Apart from the apparent misuse of ministerial power involved, the preparedness of the Department of Prime Minister and Cabinet and later the NIAA to facilitate these arrangements is a serious concern, as is the failure of the ILSC to act independently of the Minister’s irregular request.

 

The effect of all this was to effect a blatant sleight of hand by former Minister Scullion and perhaps others within the Executive branch. The result was that the public at large, and in the process the Parliament, were misled. The NAIF loan was not required to upgrade the airport and create jobs, including Indigenous jobs, but instead was a means to bring to finality an outstanding Commonwealth loan. That loan was from the start highly unusual and designed to insulate the ILSC from the adverse financial consequences of the decision taken in 2010 to purchase the Ayers Rock Resort at an inflated price. The failure of the ILSC to reveal the explicit conditions imposed by Minister Scullion in its 2019 and 2020 Annual Reports appears to confirm its implicit complicity in the Government’s irregular and probably illegal political agenda, and reflects poorly on its substantive independence notwithstanding the formal independence granted by its constituting legislation.  

 

One of the policy implications of this revelation is to highlight a lack of effective due diligence by the NAIF. Another is to highlight the appalling shortfall in funding for Indigenous projects in the NAIF’s operations. NAIF was the core financial element in the Government’s White Paper on Northern Development, Our North, Our Future (link here).

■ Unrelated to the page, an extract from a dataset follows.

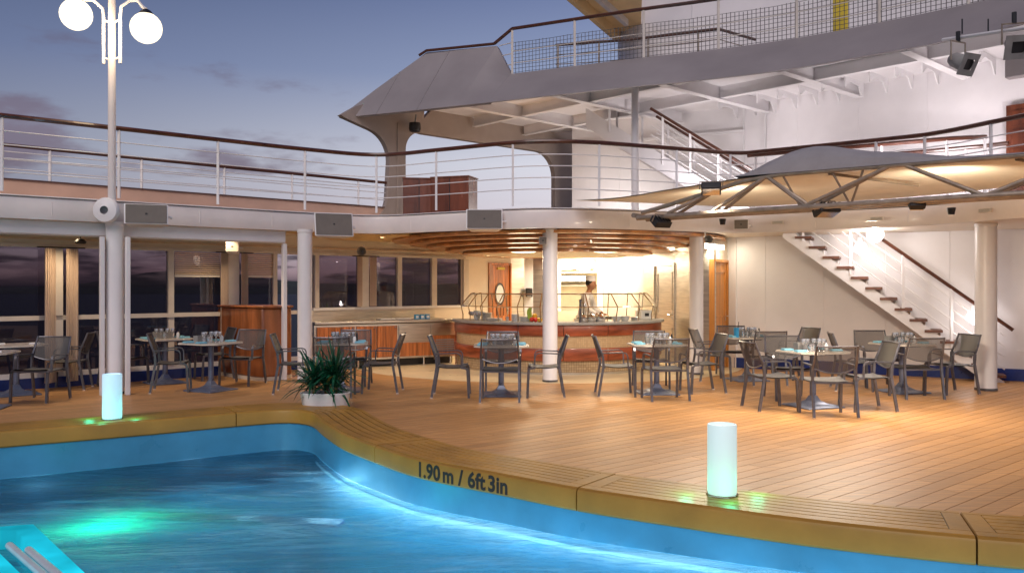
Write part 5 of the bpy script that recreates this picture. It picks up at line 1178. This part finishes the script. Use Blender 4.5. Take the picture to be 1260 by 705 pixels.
# x, y, heading (direction the sitter faces, degrees from +x), table, side
CH = [(-6.62,11.95,265,'L1','far side, its back to the windows'),(-6.95,13.35,195,'L2','right side, in front of the curtains'),(-8.0,12.2,20,'L2','left side'),
 (-6.28,13.85,-20,'A2','left side, mostly hidden by the column'),(-5.18,14.75,215,'A2','right side, close to the windows'),
 (-5.2,13.1,18,'A','left side, seen from behind at an angle'),(-4.42,13.95,255,'A','far side, in front of the host stand'),
 (-2.58,12.42,92,'B','near side, its back behind the plant leaves'),(-2.0,13.0,180,'B','right side'),(-3.28,12.95,8,'B','left side, beside the column'),(-2.6,13.85,268,'B','far side'),
 (-.86,12.5,2,'C','left side'),(-.16,11.98,90,'C','near side, its back to the camera'),(.46,12.5,178,'C','right side, in front of the white column'),(-.14,13.28,270,'C','far side, behind the glasses'),
 (1.55,12.6,0,'D','left side'),(2.16,12.1,99,'D','near side, its back to the camera'),(2.86,12.95,188,'D','right side'),(2.2,13.5,268,'D','far side, behind the glasses'),
 (3.43,14.6,3,'E','left side, before the pine door'),(4.15,14.0,92,'E','near side, its back to the camera'),(4.92,14.85,200,'E','right side, only its back showing'),(4.0,15.3,268,'E','far side, behind the glasses'),
 (3.40,11.16,10,'F','left side, angled towards the camera'),(3.92,10.62,92,'F','near side, the largest chair, back to the camera'),(4.60,11.12,182,'F','right side'),(3.95,12.15,272,'F','far side'),
 (5.30,13.25,-12,'G','left side'),(5.80,12.28,90,'G','near side, its back to the camera'),(6.58,12.85,190,'G','right side, beside the stairs'),(5.85,13.65,270,'G','far side, under the stairs')]
def chair_label(k, side):
    w_ = ('grey mesh armchair '+side.split(',')[0].replace('left side','on the left').replace('right side','on the right').replace('far side','on the far side').replace('near side','on the near side')+' of the table '+near(k)).split()
    return ' '.join(w_[:16])
for x, y, hd, k, side in CH:
    place(cproto, (x, y, 0), math.radians(hd-90+random.uniform(-2,2)), chair_label(k, side), 'grey mesh armchairs at the dining tables', first); first = False
# table settings
def shaker(loc, label, dark=False):
    t = thing('pepper_mill' if dark else 'salt_cellar', label, 'pepper mill' if dark else 'salt cellar', loc)
    MB().lathe([(0,0),(.020,0),(.021,.01),(.015,.05),(.018,.10),(.014,.12),(0,.12)] if dark else [(0,0),(.024,0),(.026,.06),(.018,.09),(0,.09)], loc, 12).build('body', 'plastic_dark' if dark else 'porcelain', t)
    MB().sphere((loc[0],loc[1],loc[2]+(.13 if dark else .095)), .014 if dark else .017, 8).build('cap', 'plastic_dark' if dark else 'chrome', t)
ZT = .7425
ORD = ['first','second','third','fourth','fifth','sixth','seventh','eighth','ninth','tenth']
for k, (p, rz, d, s_) in T.items():
    R_ = Matrix.Rotation(math.radians(rz), 2); W_ = lambda x, y: tuple(Vector(p)+R_ @ Vector((x, y)))
    gl_ = 'glasses on the table '+s_
    if k not in ('L1','L2'):
        sp = [(-.13,.02),(-.06,.05),(.0,.0),(.06,.06),(.12,.01),(-.10,-.07),(.03,-.08),(.10,-.07),(-.02,.12),(.17,.07)]
        use = sp if k != 'A2' else sp[:5]; ps = []
        for i, (x, y) in enumerate(use): q = W_(x+random.uniform(-.01,.01), y); ps.append((q[0]/q[1], q, 'wine' if i % 3 != 2 else 'tumbler'))
        ps.sort(); cnt_ = {'wine': 0, 'tumbler': 0}; tot = {a: sum(1 for z_ in ps if z_[2] == a) for a in cnt_}
        for _, q, kd in ps:
            i = cnt_[kd]; cnt_[kd] += 1; od = 'leftmost' if i == 0 else 'rightmost' if i == tot[kd]-1 else ORD[i]
            glass('wine_glass' if kd == 'wine' else 'tumbler', (*q, ZT), kd, od+(' stemmed glass' if kd == 'wine' else ' short tumbler')+('' if od.endswith('most') else ' from the left')+' on the table '+s_, gl_)
        shaker((*W_(.2,-.02), ZT), 'white salt cellar beside the glasses on the table '+s_)
        shaker((*W_(.235,.03), ZT), 'dark pepper mill beside the glasses on the table '+s_, True)
        bx_ = thing('menu_box', 'dark cutlery box behind the glasses on the table '+s_, 'cutlery box', (*W_(.02,.19), ZT), math.radians(rz)); 
        for x, y, a, b in ((0,.045,.30,.006),(0,-.045,.30,.006),(-.147,0,.006,.084),(.147,0,.006,.084)): MB().box((x,y,.05), (a,b,.10)).build('side_panel', 'plastic_grey', bx_, world=False)
        MB().box((0,0,.004), (.286,.082,.006)).build('bottom_panel', 'plastic_grey', bx_, world=False)
    nsp = [(-.28,-.10),(.28,-.12),(-.26,.2),(.29,.18)] if k not in ('L1','L2') else [(.22,-.1),(-.2,.1)]
    for i, (x, y) in enumerate(nsp):
        n_ = thing('folded_napkin', ('blue' if k not in ('L1','L2') else 'white')+' napkin at the '+('near left','near right','far left','far right')[i]+' of the table '+s_, 'napkin', (*W_(x, y), ZT), math.radians(rz+random.uniform(-20,20)))
        MB().box((0,0,.006), (.15,.10,.012)).build('lower_fold', 'napkin' if k not in ('L1','L2') else 'porcelain', n_, world=False, bevel=.003); MB().box((.004,.002,.018), (.135,.09,.012)).build('upper_fold', 'napkin' if k not in ('L1','L2') else 'porcelain', n_, world=False, bevel=.003)
bk_ = thing('bucket', 'blue cup with a pen standing on the table near the pine door', 'cup', (3.80,14.45,ZT)); MB().lathe([(0,0),(.04,0),(.047,.16),(.044,.16),(.038,.006),(0,.006)], bk_.location, 16).build('cup', 'blue_plastic', bk_); MB().tube([(3.81,14.45,ZT+.02),(3.84,14.45,ZT+.26)], .006, 6).build('pen', 'plastic_dark', bk_)

# ================================================================== COOK
ck = thing('person', 'cook in white jacket and cap bending over the bar, looking down at his hands', 'person', (1.42,17.0,0))
def skinned(name, pts, edges, rad, mat, sub=2):
    me = bpy.data.meshes.new(name); me.from_pydata(pts, edges, []); o_ = bpy.data.objects.new(name, me); COL.objects.link(o_); o_.parent = ck
    o_.modifiers.new('skin', 'SKIN'); 
    if not me.skin_vertices: 
        me.skin_vertices if False else None
    lay = me.skin_vertices[0].data if me.skin_vertices else None
    if lay is None:
        bpy.context.view_layer.objects.active = o_; bpy.ops.mesh.customdata_skin_add(); lay = me.skin_vertices[0].data
    for v, r in zip(lay, rad): v.radius = r if isinstance(r, tuple) else (r, r)
    lay[0].use_root = True
    s_ = o_.modifiers.new('sub', 'SUBSURF'); s_.levels = sub; s_.render_levels = sub
    me.materials.append(MATS[mat]); 
    for p in me.polygons: p.use_smooth = True
    o_.modifiers['skin'].use_smooth_shade = True
    return o_
# faces +x and a little towards the camera; lean forward
bp_ = [(0,0,.95),(.02,0,1.12),(.06,0,1.30),(.10,0,1.43),(.12,0,1.50),(.145,0,1.56),(.165,0,1.63),(.155,0,1.70),
 (.09,.19,1.39),(.16,.24,1.16),(.36,.16,1.06),(.10,-.19,1.39),(.17,-.26,1.15),(.37,-.22,1.04),
 (0,.10,.88),(.02,.11,.48),(-.02,.11,.08),(.12,.12,.04),(0,-.10,.88),(.02,-.11,.48),(-.02,-.11,.08),(.12,-.12,.04)]
be_ = [(0,1),(1,2),(2,3),(3,4),(4,5),(5,6),(6,7),(3,8),(8,9),(9,10),(3,11),(11,12),(12,13),(0,14),(14,15),(15,16),(16,17),(0,18),(18,19),(19,20),(20,21)]
br_ = [(.14,.10),(.125,.09),(.14,.10),(.10,.08),.052,(.07,.06),(.085,.075),(.07,.065),.055,.042,.030,.055,.042,.030,.085,.055,.042,.035,.085,.055,.042,.035]
body = skinned('body', bp_, be_, br_, 'skin')
jk = skinned('jacket', [bp_[i] for i in (0,1,2,3)]+[bp_[8],bp_[9],(.33,.172,1.072)]+[bp_[11],bp_[12],(.34,-.225,1.052)]+[(.11,0,1.465),(0,0,.80)], [(0,1),(1,2),(2,3),(3,4),(4,5),(5,6),(3,7),(7,8),(8,9),(3,10),(0,11)], [(.175,.13),(.155,.115),(.17,.125),(.115,.095),.075,.062,.050,.075,.062,.050,.062,(.18,.14)], 'chef_cloth')
tr2 = skinned('trousers', [(0,0,.93),(0,.10,.86),(.02,.11,.48),(-.02,.11,.12),(0,-.10,.86),(.02,-.11,.48),(-.02,-.11,.12)], [(0,1),(1,2),(2,3),(0,4),(4,5),(5,6)], [.14,.10,.072,.065,.10,.072,.065], 'chef_cloth')
for s_ in (1,-1):
    w0 = V(.37,.15,1.055) if s_ > 0 else V(.38,-.22,1.035)
    for f in range(4):
        y_ = (f-1.5)*.019; l_ = (.072,.082,.078,.062)[f]; skinned('finger', [tuple(w0+V(0,y_*.6,0)), tuple(w0+V(.05,y_,-.005)), tuple(w0+V(.05+l_*.5,y_,-.02)), tuple(w0+V(.05+l_*.75,y_,-.05))], [(0,1),(1,2),(2,3)], [.017,.012,.009,.007], 'skin', 1)
    skinned('thumb', [tuple(w0+V(.01,-.02*s_,0)), tuple(w0+V(.035,-.045*s_,-.01)), tuple(w0+V(.07,-.045*s_,-.03))], [(0,1),(1,2)], [.014,.011,.008], 'skin', 1)
hz = Vector((.165,0,1.645))
def hp_(d): return hz+Vector(d)
def pk(m_, name, mat): 
    o_ = m_.build(name, mat, ck, world=False); return o_
pk(MB().sphere(hp_((.0,0,.0)), .102, 20, (.98,.80,1.18)), 'head', 'skin')
pk(MB().sphere(hp_((-.022,0,.035)), .103, 20, (.92,.87,1.02)), 'hair', 'hair')
pk(MB().lathe([(.094,0),(.100,.095),(.092,.107),(.03,.098),(0,.10)], tuple(hp_((-.012,0,.06))), 22, sx=1.02, sy=.90), 'cap', 'chef_cloth')
pk(MB().tube([hp_((.088,0,.005)), hp_((.112,0,-.028)), hp_((.098,0,-.04))], [.008,.014,.010], 8), 'nose', 'skin')
for s_ in (-1,1):
    pk(MB().sphere(hp_((.082,.034*s_,.005)), .010, 8), 'eye', 'eye'); pk(MB().sphere(hp_((.0,.083*s_,-.01)), .022, 8, (.7,.35,1.2)), 'ear', 'skin'); pk(MB().tube([hp_((.084,.018*s_,.028)), hp_((.080,.05*s_,.026))], .005, 5), 'eyebrow', 'hair')
pk(MB().tube([hp_((.090,-.022,-.065)), hp_((.097,0,-.067)), hp_((.090,.022,-.065))], .006, 6), 'mouth', 'eye')
ck.rotation_euler = (0,0,math.radians(-22))
# pan he works over
pn_ = thing('pan', 'steel pan held over the counter by the cook', 'pan', (1.90,16.72,.96)); MB().lathe([(0,0),(.11,0),(.13,.05),(.127,.05),(.108,.006),(0,.006)], pn_.location, 18).build('bowl', 'aluminium', pn_); MB().tube([pn_.location+V(-.12,.04,.045), pn_.location+V(-.26,.12,.07)], .010, 6).build('handle', 'plastic_dark', pn_)
# apron board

To date, NAIF has provided funding of a mere $12.5m for only one other project involving Indigenous proponents (link here) out of an allocation of $5bn. This equates to 0.24% of the available allocation, and certainly suggests a less inclusive meaning to the words ‘our north, our future’. I aim to give these issues closer consideration in the near future following the recent release of a statutory review into the NAIF by Minister Pitt (link here).